Wednesday, April 21, 2010

Cold Comfort Farm
Cold Comfort Farm
by Stella Gibbons

She wondered if she had been wise to come. She reflected on the length, the air of neglect and the intricate convolutions of the corridors through which Judith had led her to the bedroom, and decided that if these were typical of the rest of the house, and if Judith and Adam were typical of the people who lived in it, her task would indeed be long and difficult. (p 50)

Cold Comfort Farm by Stella Gibbons is supposed to be a parody of a certain type of novel that was popular at the time (the nineteen-thirties). Perhaps I am fortunate not to have read these novels for I found Gibbons' novel to be more strange than comic for the first six chapters.

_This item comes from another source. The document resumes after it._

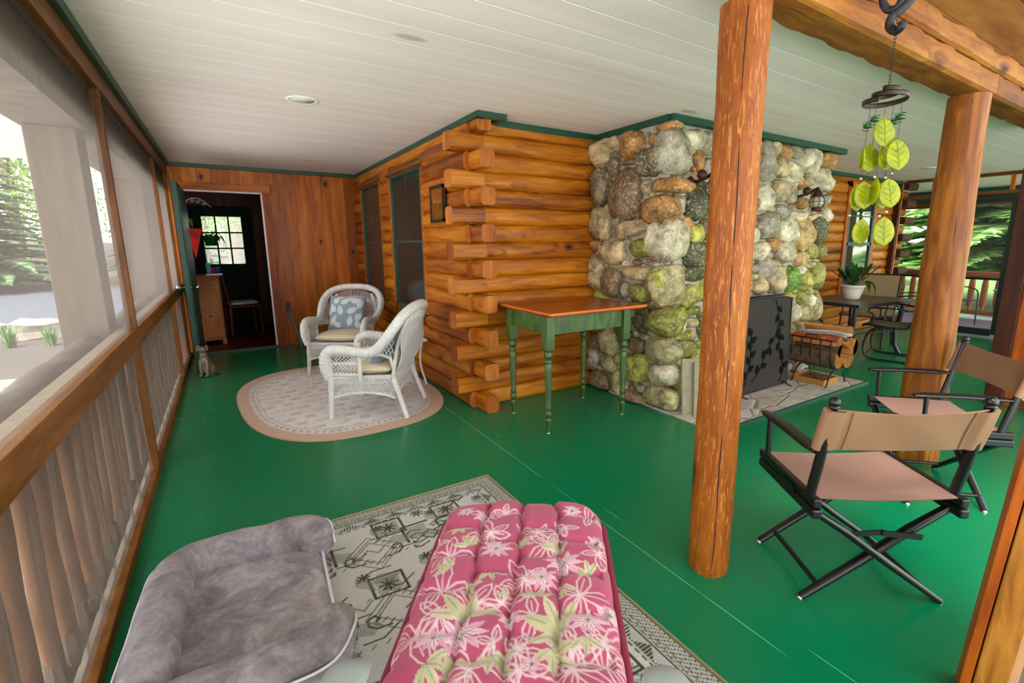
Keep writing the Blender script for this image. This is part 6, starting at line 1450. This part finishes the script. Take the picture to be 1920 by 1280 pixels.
# ---------------------------------------------------------------- dining set
DT = (6.50, 2.83); DTR = math.radians(-6)
dt = thing('dining_table', 'slate-topped patio dining table with dark metal legs behind the fireplace corner', 'table', (DT[0], DT[1], 0), DTR)
mb = MB(); mb.box((-.58, -.38, .668), (.58, .38, .692)); obj('tabletop', mb, 'tabletop', dt, bevel=.003)
mb = MB(); a, b = .60, .40
for lo, hi in (((-a, -b), (a, -b+.035)), ((-a, b-.035), (a, b)), ((-a, -b+.035), (-a+.035, b-.035)), ((a-.035, -b+.035), (a, b-.035))): mb.box((lo[0], lo[1], .655), (hi[0], hi[1], .694))
obj('table_rim', mb, 'tableedge', dt, bevel=.004)
for sx in (-1, 1):
    for sy in (-1, 1):
        mb = MB(); mb.tube([(sx*.50, sy*.31, .66), (sx*.49, sy*.30, .45), (sx*.46, sy*.27, .30), (sx*.47, sy*.28, .12), (sx*.52, sy*.32, 0)], .024, 10, ex=4); obj('leg', mb, 'tableedge', dt)
for sy in (-1, 1):
    mb = MB(); mb.tube([(-.46, sy*.27, .30), (0, sy*.10, .27), (.46, sy*.27, .30)], .010, 8); obj('stretcher', mb, 'iron', dt)
pp = thing('potted_plant', 'cream pot with a broad-leaved peace lily standing on the dining table', 'plant', (6.42, 2.83, .694))
mb = MB(); mb.lathe([(.0, 0), (.075, 0), (.088, .02), (.118, .12), (.122, .150), (.130, .152), (.132, .175), (.118, .176), (.110, .15), (0, .15)], 28); obj('pot', mb, 'potwhite', pp)
mb = MB(); mb.lathe([(0, .15), (.112, .151), (.0, .165)], 16); obj('soil', mb, 'soil', pp)
def bladeleaf(mb, base, az, L_, W_2, droop, rise, m=0, k=8):
    vs = []; fs = []; c, s_ = math.cos(az), math.sin(az)
    for i in range(k+1):
        t = i/k; r_l = L_*(math.sin(t*1.4)); z = base[2]+L_*rise*t-L_*droop*t*t; w_ = W_2*math.sin(PI*(.08+.92*t))**.8 if t > .25 else .006+W_2*.3*t
        if i == k: w_ = .001
        x, y = base[0]+c*r_l*.8, base[1]+s_*r_l*.8
        vs += [(x-s_*w_, y+c*w_, z+.3*w_), (x, y, z), (x+s_*w_, y-c*w_, z+.3*w_)]
    for i in range(k): o = i*3; fs += [(o, o+1, o+4, o+3), (o+1, o+2, o+5, o+4)]
    mb.add(vs, fs, m, True)
q = random.Random(6)
for i in range(15):
    mb = MB(); bladeleaf(mb, (q.uniform(-.03, .03), q.uniform(-.03, .03), .15), i*2.4+.3, q.uniform(.22, .33), q.uniform(.028, .040), q.uniform(.2, .8), q.uniform(1.0, 1.35)); obj('leaf', mb, 'leafdark', pp)
for az, L_ in ((-.75, .27), (-1.1, .24), (-.3, .26)):
    mb = MB(); bladeleaf(mb, (.05, -.03, .19), az, L_, .040, 1.25, .75); tag(obj('leaf', mb, 'leafbright', pp), 'bright yellow-green leaf')

def sling_chair(loc, rz, label, rock=False, back=.96):
    t = thing('patio_chair', label, 'chair', loc, rz, 'khaki sling patio chairs around the dining table')
    w_ = .255
    for sx in (-1, 1):
        mb = MB(); P = smooth_path([(sx*w_, .255, .395), (sx*w_, .22, .425), (sx*w_, .0, .405), (sx*w_, -.14, .405), (sx*w_, -.20, .45), (sx*w_, -.255, .62), (sx*w_, -.31, .80), (sx*w_*.98, -.36, back-.02)], 6); mb.tube(P, .0125, 8); obj('side_frame', mb, 'iron', t)
        mb = MB(); P = smooth_path([(sx*w_, -.235, .60), (sx*(w_+.03), -.10, .625), (sx*(w_+.03), .14, .63), (sx*(w_+.025), .205, .61), (sx*(w_+.02), .20, .565), (sx*(w_+.01), .165, .555), (sx*w_, .16, .50), (sx*w_, .16, .42)], 6); mb.tube(P, .009, 8); obj('armrest', mb, 'iron', t)
        if rock:
            mb = MB(); P = smooth_path([(sx*w_, -.02, .40), (sx*(w_-.0), .13, .38), (sx*w_, .20, .30), (sx*w_, .225, .16), (sx*w_, .20, .05), (sx*w_, .12, .014), (sx*w_, -.05, .012), (sx*w_, -.27, .012)], 6); mb.tube(P, .012, 8); mb.ball((sx*w_, -.275, .014), .016, seg=10, ring=6); obj('runner', mb, 'iron', t)
        else:
            for y, dy in ((.20, .03), (-.15, -.06)):
                mb = MB(); mb.tube(smooth_path([(sx*w_, y, .41), (sx*(w_+.005), y+dy*.2, .22), (sx*(w_+.01), y+dy, .012)], 4), .012, 8); mb.ball((sx*(w_+.01), y+dy, .012), (.018, .018, .010), seg=10, ring=6); obj('leg', mb, 'iron', t)
    for y_, z_ in ((.05, .39), (.2, .05) if rock else (-.1, .39), (-.36, back-.02)): mb = MB(); mb.tube([(-w_, y_, z_), (w_, y_, z_)], .010, 8); obj('crossbar', mb, 'iron', t)
    prof = [(.25, .41), (.18, .425), (.05, .41), (-.10, .405), (-.17, .425), (-.205, .48), (-.245, .62), (-.30, .79), (-.352, back-.02)]
    def S(u, v, o=0):
        k = v*(len(prof)-1); i = min(int(k), len(prof)-2); f = k-i; y = prof[i][0]*(1-f)+prof[i+1][0]*f; z = prof[i][1]*(1-f)+prof[i+1][1]*f; y += -.010*math.sin(PI*u)*v; return (-w_+2*w_*u, y-o*.3, z+.012*abs(math.sin(v*PI*8))*.35+o)
    mb = MB(); mb.grid(lambda u, v: S(u, v), 10, 48); mb.grid(lambda u, v: S(1-u, v, -.018), 10, 48); obj('sling_seat', mb, 'sling', t); return t
sling_chair((7.36, 3.02, 0), PI/2+.12, 'khaki sling chair seen from the front at the head of the dining table')
sling_chair((6.645, 2.445, 0), .24, 'khaki sling rocker on curved runners tucked in at the near side of the table', True)
sling_chair((8.45, 2.86, 0), PI+.4, 'khaki sling chair mostly hidden behind the thick log post', False, .98)
sling_chair((5.95, 3.30, 0), PI-.1, 'khaki sling chair half hidden between chimney and dining table', True)

# outer deck furniture
bt_ = thing('bistro_table', 'round pale-topped bistro table with bowed iron legs on the outer deck', 'table', (10.65, 2.16, -.02))
mb = MB(); mb.lathe([(0, .61), (.36, .61), (.37, .625), (.36, .635), (0, .635)], 36); obj('tabletop', mb, plain('glass_blue_tabletop', '#9fb4bb', .2), bt_)
mb = MB(); mb.tube([(.365*math.cos(2*PI*i/32), .365*math.sin(2*PI*i/32), .618) for i in range(32)], .013, 8, closed=True); obj('rim', mb, 'iron', bt_)
for k in range(3):
    a = 2*PI*k/3+1.2; mb = MB(); mb.tube(smooth_path([(.30*math.cos(a), .30*math.sin(a), .61), (.10*math.cos(a), .10*math.sin(a), .52), (.02*math.cos(a), .02*math.sin(a), .32), (.12*math.cos(a), .12*math.sin(a), .12), (.32*math.cos(a), .32*math.sin(a), 0)], 6), .011, 8); obj('leg', mb, 'iron', bt_)
def bistro_chair(loc, rz, label):
    t = thing('bistro_chair', label, 'chair', loc, rz)
    for sx in (-1, 1):
        mb = MB(); mb.tube(smooth_path([(sx*.24, .20, 0), (sx*.24, .19, .42), (sx*.24, .15, .60), (sx*.24, -.05, .64), (sx*.24, -.22, .60)], 5), .011, 8); mb.tube([(sx*.22, -.24, 0), (sx*.22, -.20, .45), (sx*.21, -.27, .80)], .011, 8); obj('side_frame', mb, 'iron', t)
    mb = MB(); mb.box((-.22, -.20, .42), (.22, .20, .435)); obj('seat', mb, 'iron', t, bevel=.004)
    for z in (.55, .66, .77): mb = MB(); mb.tube([(-.21, -.225-(z-.45)*.15, z), (0, -.25-(z-.45)*.15, z), (.21, -.225-(z-.45)*.15, z)], .009, 6); obj('back_slat', mb, 'iron', t)
bistro_chair((10.5, 2.98, -.02), PI*.9, 'black iron bistro chair beside the round table on the outer deck')
mb = MB(); mb.box((9.75, 1.6, -.0195), (11.35, 3.9, -.012)); 
N = NT('purple_lattice_rug'); v = N.coord(); br = N.n('TexChecker', {'Vector': N.n('Mapping', {'Vector': v, 'Rotation': (0, 0, .785)}).outputs[0], 'Scale': 14.0, 'Color1': C4('#8a6f86'), 'Color2': C4('#6a4a62')}); MT['deckrug'] = N.fin(br.outputs[0], .95)
tag(obj('outdoor_rug', mb, 'deckrug'), 'mauve lattice outdoor rug on the deck past the screen door', 'rug')

# small white table behind the sideways wicker chair
st = thing('side_table', 'small white side table squeezed between wicker chair and log wall', 'table', (1.42, 4.62, .008))
mb = MB(); mb.box((-.16, -.16, .435), (.16, .16, .455)); obj('tabletop', mb, 'white', st, bevel=.004)
for sx in (-1, 1):
    for sy in (-1, 1): mb = MB(); mb.tube(smooth_path([(sx*.12, sy*.12, .435), (sx*.10, sy*.10, .22), (sx*.14, sy*.14, 0)], 4), .010, 8); obj('leg', mb, 'white', st)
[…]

It was not until Flora Poste, the bright young heroine, met the brothers Seth and Reuben and her cousin Amos that I began to enjoy the humor in this unusual little book. It seems that Seth's view of women is summed up in his comment to Flora, "Now I - I don't let no women eat me. I eats them instead."(p 82) And if Seth eats women, cousin Amos literally eats everything else (usually more than one helping). So there was some humor in this odd novel and in its attempt to parody the romanticised, sometimes doom-laden, accounts of rural life popular at the time by writers such as Mary Webb (author of Precious Bane which I have yet to read beyond page ten). Gibbons was working for the Evening Standard in 1928 when they decided to serialise Webb's first novel, The Golden Arrow, and had the job of summarising the plot of earlier installments. Other novelists in the tradition were apparently parodied by Cold Comfort Farm but the only suggestions that come to my mind would be early Hardy or perhaps Wuthering Heights.

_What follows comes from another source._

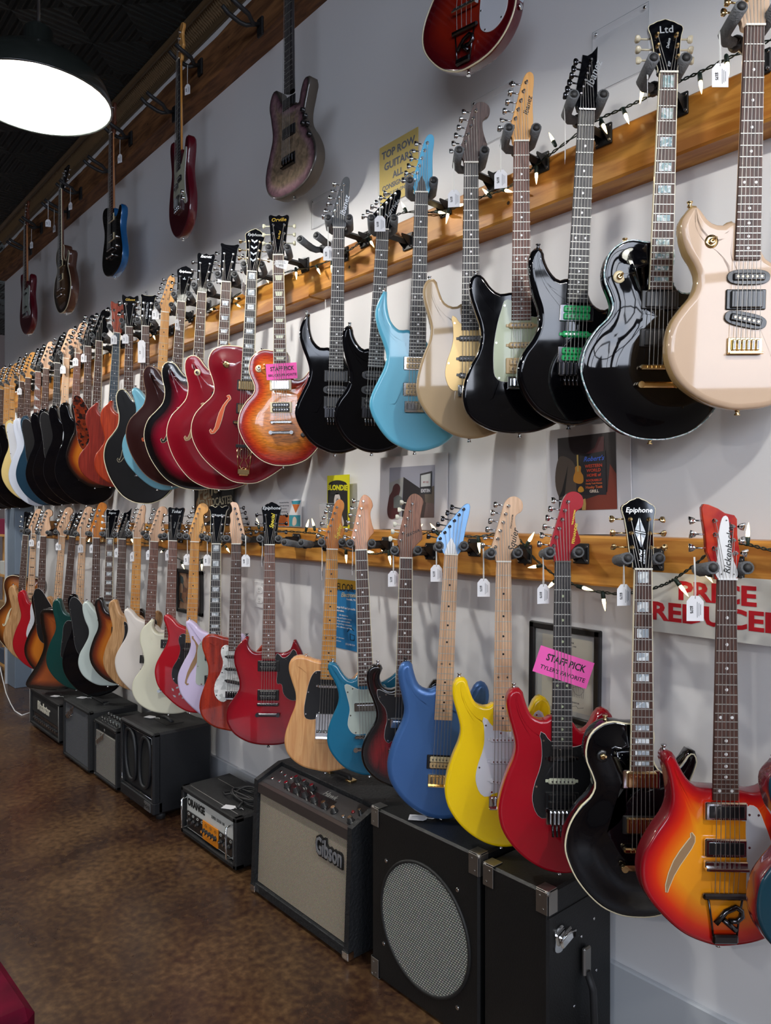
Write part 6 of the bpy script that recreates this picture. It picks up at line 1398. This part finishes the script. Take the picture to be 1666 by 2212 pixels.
b = MB(); b.tube([(.05, -.0012, .045), (.075, -.0012, .045), (.078, -.0012, .065), (.048, -.0012, .07), (.05, -.0012, .045)], .0014, 4); b.tube([(.03, -.0012, .075), (.045, -.0012, .09)], .0018, 4); b.tube([(.055, -.0012, .095), (.072, -.0012, .085)], .0018, 4); b.build('drawn_tools', INK, t)
# framed patent drawing
t, w, h = panel('framed_drawing', 'black framed technical drawing on the wall behind the candy red guitar', 'picture', 1148, 1300, .765, 1.055, BFR, p=.004, roll=.8)
frame(t, w, h, .020, BFR, .018); OLDP = mat('aged_paper', srgb(200, 196, 176), .6)
bx(t, 'mat_board', mat('frame_mat', srgb(176, 178, 172), .6), -w/2 + .015, w/2 - .015, .015, h - .015, -.006, 0)
poly(t, 'paper', OLDP, [(-w/2 + .045, .035), (w/2 - .030, .035), (w/2 - .030, h - .035), (-w/2 + .045, h - .035)], -.0065)
lettering('GUITAR', .008, INK, t, .02, h - .05, -.007); lettering('Filed Mar. 9, 1948', .006, INK, t, .02, h - .06, -.007); lettering('INVENTOR', .006, INK, t, .04, .062, -.007)
b = MB()
for (cx_, cz, rr) in ((.04, .17, .026), (.05, .10, .018), (-.02, .11, .022), (-.01, .20, .016)):
    b.tube([(cx_ + rr * math.cos(a) * (1 + .2 * math.sin(3 * a)), -.007, cz + rr * .7 * math.sin(a)) for a in [math.tau * i / 24 for i in range(24)]], .0005, 3, closed=True)
for k in range(9): b.tube([(.02 + .006 * k, -.007, .08), (.024 + .006 * k, -.007, .125)], .0004, 3)
b.tube([(.03, -.007, .05), (.045, -.007, .054), (.05, -.007, .048), (.07, -.007, .053)], .0006, 3); b.build('ink_drawing', INK, t)
b = MB(); b.box((0, -.0095, h / 2), (w - .03, .0015, h - .03)); b.build('glass', mat('picture_glass', (.9, .92, .95), .05, alpha=.08), t)
# sale sign
SG_ = mat('sign_white', srgb(216, 214, 206), .4, coat=.3); SR = mat('sign_red', srgb(186, 12, 30), .5)
t = thing('sale_sign', 'white sign printed PRICE REDUCED in red capitals on the lower rail', 'sign', (-.839, -.098, 1.188))
bx(t, 'board', SG_, -.20, .20, 0, .155, 0, .003)
lettering('PRICE', .0640, SR, t, 0, .110, -.001, 0, 0, bold=.0022, sx=1.18); lettering('REDUCED', .0640, SR, t, 0, .052, -.001, 0, 0, bold=.0022, sx=1.18)
for s in (-1, 1):
    b = MB(); b.lathe((s * .19, 0, .14), (0, -1, 0), [(0, .004), (.002, .004), (.003, .002)], 10); b.build('screw', CHROME, t)

# ------------------------------------------------------------------ amplifiers along the floor
TOLEX = mat('black_tolex', srgb(20, 21, 23), .62, bump=.7, bscale=300)
TOLEXN = mat('black_nubby_tolex', srgb(22, 24, 27), .6, bump=1., bscale=90)
VINYL = mat('black_vinyl', srgb(9, 10, 11), .5, bump=.2, bscale=200)
def cloth(name, c1, c2, sc):
    if name in MC: return MC[name]
    m = mat(name, c1, .75); nt = m.node_tree; b = nt.nodes['Principled BSDF']
    g_ = nt.nodes.new('ShaderNodeTexCoord'); ck = nt.nodes.new('ShaderNodeTexBrick'); ck.inputs['Scale'].default_value = sc
    ck.inputs['Color1'].default_value = (*c1, 1); ck.inputs['Color2'].default_value = (*[v * .8 for v in c1], 1); ck.inputs['Mortar'].default_value = (*c2, 1); ck.inputs['Mortar Size'].default_value = .1
    ck.inputs['Brick Width'].default_value = .5; ck.inputs['Row Height'].default_value = .4
    mp_ = nt.nodes.new('ShaderNodeMapping'); mp_.inputs['Rotation'].default_value = (R(90), 0, 0)
    n = nt.nodes.new('ShaderNodeTexNoise'); n.inputs['Scale'].default_value = 260; mxx = nt.nodes.new('ShaderNodeMix'); mxx.data_type = 'RGBA'; mxx.blend_type = 'MULTIPLY'; mxx.inputs['Factor'].default_value = .5
    nt.links.new(g_.outputs['Object'], mp_.inputs['Vector']); nt.links.new(mp_.outputs['Vector'], ck.inputs['Vector']); nt.links.new(g_.outputs['Object'], n.inputs['Vector'])
    nt.links.new(ck.outputs['Color'], mxx.inputs[6]); nt.links.new(n.outputs['Color'], mxx.inputs[7]); nt.links.new(mxx.outputs[2], b.inputs['Base Color'])
    return m
CLG = cloth('dark_silver_cloth', srgb(136, 140, 146), srgb(60, 62, 66), 90)
CLS = cloth('silver_cloth', srgb(196, 192, 182), srgb(100, 96, 90), 75)
CLW = cloth('gold_grey_cloth', srgb(226, 214, 190), srgb(140, 128, 110), 95)
CLR = cloth('round_grille_cloth', srgb(228, 228, 212), srgb(80, 84, 84), 60)
PIPE = mat('pale_piping', srgb(150, 148, 142), .5)
def knob(par, x, y, z, ax, r=.010, hgt=.014, cap=CHROME, name='knob'):
    b = MB(); b.lathe((x, y, z), ax, [(0, r * 1.15), (.003, r * 1.1), (.004, r * .85), (hgt, r * .75)], 12, 0); k_ = b.build(name, BLACKP, par)
    c = MB(); a = Vector(ax).normalized(); p0 = Vector((x, y, z)) + a * hgt; c.lathe(p0, a, [(0, r * .6), (.0008, r * .58)], 10); c.build('cap', cap, k_)
K = 1.0714                                # sizes below were first measured for a 1.4 m eye height
def amp_root(name, label, cat, x0, x1, y0):
    t = thing(name, label, cat, (K * (x0 + x1) / 2, -D + K * (y0 + D), 0)); t.scale = (K, K, K); return t
def carcass(t, w, d, h, m, fr=.022, rec=.018, z0=.012, feet=True, mgr=None):
    """box with a raised border on its front; local y 0 = front"""
    b = MB(); b.box((0, rec + (d - rec) / 2, z0 + (h - z0) / 2), (w, d - rec, h - z0), 0, None, .008)
    for (a, b0, c, e) in ((-w/2, -w/2 + fr, z0, h), (w/2 - fr, w/2, z0, h), (-w/2, w/2, z0, z0 + fr), (-w/2, w/2, h - fr, h)):
        b.box(((a + b0) / 2, (rec + .012) / 2, (c + e) / 2), (b0 - a, rec + .012, e - c), 0, None, .005)
    o = b.build('cabinet', m, t)
    if feet:
        for sx in (-1, 1):
            for yy in (.04, d - .04):
                q = MB(); q.cyl((sx * (w/2 - .04), yy, 0), (sx * (w/2 - .04), yy, z0 + .002), .016, 12); q.build('foot', RUBBER, t)
    return o
# far cabinet
t = amp_root('speaker_cabinet', 'plain black speaker cabinet standing farthest back by the wall end', 'amplifier', -5.80, -5.26, -.27); carcass(t, .54, .12, .27, TOLEX); bx(t, 'grille', INK, -.245, .245, .036, .245, .012, .017)
# amplifier head with script
t = amp_root('amplifier_head', 'black amplifier head with white script and a row of small knobs on the floor', 'amplifier', -5.23, -4.62, -.467); carcass(t, .60, .25, .245, TOLEX, .020)
bx(t, 'front_panel', mat('black_cloth', srgb(26, 26, 28), .8, bump=.3, bscale=300), -.28, .28, .10, .225, .010, .018); lettering('Blackstar', .075, mat('ivory_logo', srgb(206, 202, 186), .4), t, -.03, .155, .008, 0, 0, bold=.002, sx=.9, ext=.002)
bx(t, 'control_panel', mat('panel_black', (.01, .01, .011), .25, coat=.5), -.26, .28, .034, .096, .012, .018)
for k in range(12): knob(t, -.22 + k * .04, .012, .066, (0, -1, 0), .009, .012)
for s in (-1, 1): b = MB(); b.tube([(s * .291, -.001, .02), (s * .291, -.001, .235)], .0018, 5); b.build('piping', PIPE, t)
# two combos
t = amp_root('combo_amplifier', 'black combo amplifier with dark silver cloth and slanted script badge', 'amplifier', -4.42, -4.0, -.51); carcass(t, .42, .27, .335, TOLEX, .018)
bx(t, 'grille', CLG, -.195, .195, .028, .318, .010, .018, .002); lettering('Fender', .060, CHROME, t, -.125, .265, .007, R(28), .35, bold=.001, ext=.002); b = MB(); b.tube([(-.19, .006, .225), (-.14, .006, .232), (-.07, .006, .262)], .0022, 6); b.build('badge_tail', CHROME, t)
bx(t, 'carry_strap', RUBBER, -.10, .10, .337, .345, .12, .145, .003)
for s in (-1, 1): bx(t, 'strap_end', CHROME, s * .10 - .012, s * .10 + .012, .334, .347, .118, .147, .002)
t = amp_root('combo_amplifier', 'small black combo amplifier with light silver cloth and top knobs', 'amplifier', -3.97, -3.655, -.495); carcass(t, .31, .24, .31, TOLEX, .018)
bx(t, 'grille', CLS, -.14, .14, .03, .255, .006, .018, .002); lettering('Fender', .05, CHROME, t, -.085, .215, .004, R(28), .35, bold=.001, ext=.002)
b = MB(); b.box((0, .045, .318), (.27, .075, .012), 0, Matrix.Rotation(R(16), 3, 'X'), .002); cp_ = b.build('control_panel', MC['panel_black'], t)
for r_ in range(2):
    for k in range(6): knob(cp_, -.10 + k * .04, .025 + r_ * .035, .318 + r_ * .012, (0, -.28, 1), .008, .012)
lettering('III', .018, PIPE, t, 0, .280, -.001)
for sx in (-1, 1):
    for zz in (.024, .298): b = MB(); b.lathe((sx * .144, -.001, zz), (0, -1, 0), [(0, .004), (.0015, .003)], 8); b.build('screw', CHROME, t)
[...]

The novel tells the story of Flora Poste who having been orphaned is looking for relatives with whom to live. After rejecting a number of others, she chooses the Starkadders (not a good sign when you're headed for a stay with a family of that name), relatives on her mother's side, who live in the isolated(very!) Cold Comfort Farm, near the fictional Sussex village of Howling. Greeting her as "Robert Poste's child", they take her in to repay some unexplained wrong done to her father.

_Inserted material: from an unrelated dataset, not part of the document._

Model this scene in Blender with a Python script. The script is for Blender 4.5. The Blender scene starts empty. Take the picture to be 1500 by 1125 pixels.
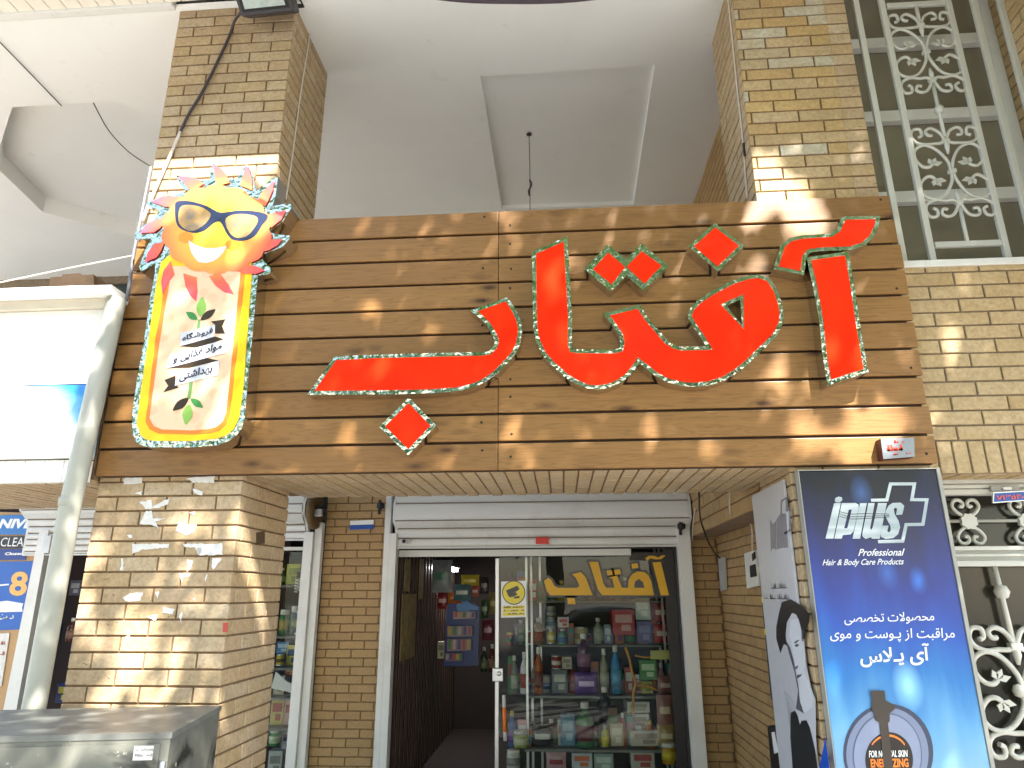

Each of the extended family has some long-festering emotional problem caused by ignorance, hatred or fear; and the farm is badly run, supposedly cursed, and presided over by the unseen presence of Aunt Ada Doom, who is said to be mad through having seen "something nasty in the woodshed" as a child. As an educated, level-headed urban woman, Flora applies modern common sense to their problems and helps them all adapt to the twentieth century.
Thus we have a contrast between the rustics living in nature, perhaps too close to a "state of nature", and civilization represented by the educated young woman. The rustics don't have a chance, but in bringing order into their chaos I'm not sure that Flora was doing a good thing. This may appear to be a parody of certain overwrought novels, but it may also be an omen of what the twentieth century activists for social change had in mind for England. Some readers may appreciate the humor in this novel more than I did, but I relished the ideas implicit in the story whether intentional or otherwise.